BC Parks has issued an evacuation order for all cabin owners in Entiako Provincial Park because of the fire. The park has also been closed to all recreational users.

Skrepnek says there are no plans to bring in more help from out of province, but they are getting set for an increase in wildfires over the weekend as dry conditions continue.

“The rain we had last week was very much a temporary reprieve,” says Skrepnek. “The next five to seven days, we are expecting hot, dry weather. Our concern is the high pressure system will have to eventually break down. When that happens, that could lead to really stormy, unsettled weather, high wind and potentially lightning. If that comes in as dry lightning, that could be a big cause for concern.”

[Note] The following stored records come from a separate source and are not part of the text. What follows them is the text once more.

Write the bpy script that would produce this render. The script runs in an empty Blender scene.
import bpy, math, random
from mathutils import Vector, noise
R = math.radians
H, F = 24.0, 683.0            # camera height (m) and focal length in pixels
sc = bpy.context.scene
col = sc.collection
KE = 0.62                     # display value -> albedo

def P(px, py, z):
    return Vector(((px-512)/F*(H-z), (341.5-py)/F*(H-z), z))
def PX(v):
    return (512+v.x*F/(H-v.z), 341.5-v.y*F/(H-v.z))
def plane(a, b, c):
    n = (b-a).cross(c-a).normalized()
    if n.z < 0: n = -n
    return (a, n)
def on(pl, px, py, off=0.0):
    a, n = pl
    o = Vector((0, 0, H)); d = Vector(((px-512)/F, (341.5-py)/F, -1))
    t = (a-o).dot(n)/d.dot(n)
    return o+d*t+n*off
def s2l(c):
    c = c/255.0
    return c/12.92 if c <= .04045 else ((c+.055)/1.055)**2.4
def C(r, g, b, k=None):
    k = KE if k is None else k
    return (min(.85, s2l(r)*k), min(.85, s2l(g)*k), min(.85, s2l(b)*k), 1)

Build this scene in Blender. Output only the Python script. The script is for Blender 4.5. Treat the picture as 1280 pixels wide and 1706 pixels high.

Global BC meteorologist Mark Madryga says the hot mid-summer weather under a massive high pressure ridge will continue for at least another week across Southern and Central British Columbia.

“Conditions will remain very dry, and in the Southern Interior low relative humidity will combine with afternoon temperatures between 35 and 40 degrees from today through BC Day.”

Madryga says it appears that a risk of lightning is also in the cards for the Southern Interior, but not until later in the long weekend.

Skrepnek says 421 of the 725 fires burning in the province right now were human caused and with the BC Day long weekend around the corner, people venturing into the backcountry need to be extra vigilant.

“There are some areas of the province where we have camp fire bans in effect,” he says. “Given the hot and dry weather in the forecast, I can’t rule out the possibility that we are going to see more bans before the weekend.”

Skrepnek says where camp fires are allowed, they have to be kept small and attended at all times.

“And it is not just the camp fires, when it is this dry, discarded cigarettes, even the heat or sparks coming from an exhaust pipe can be enough, especially if you are in tall, dry grass.”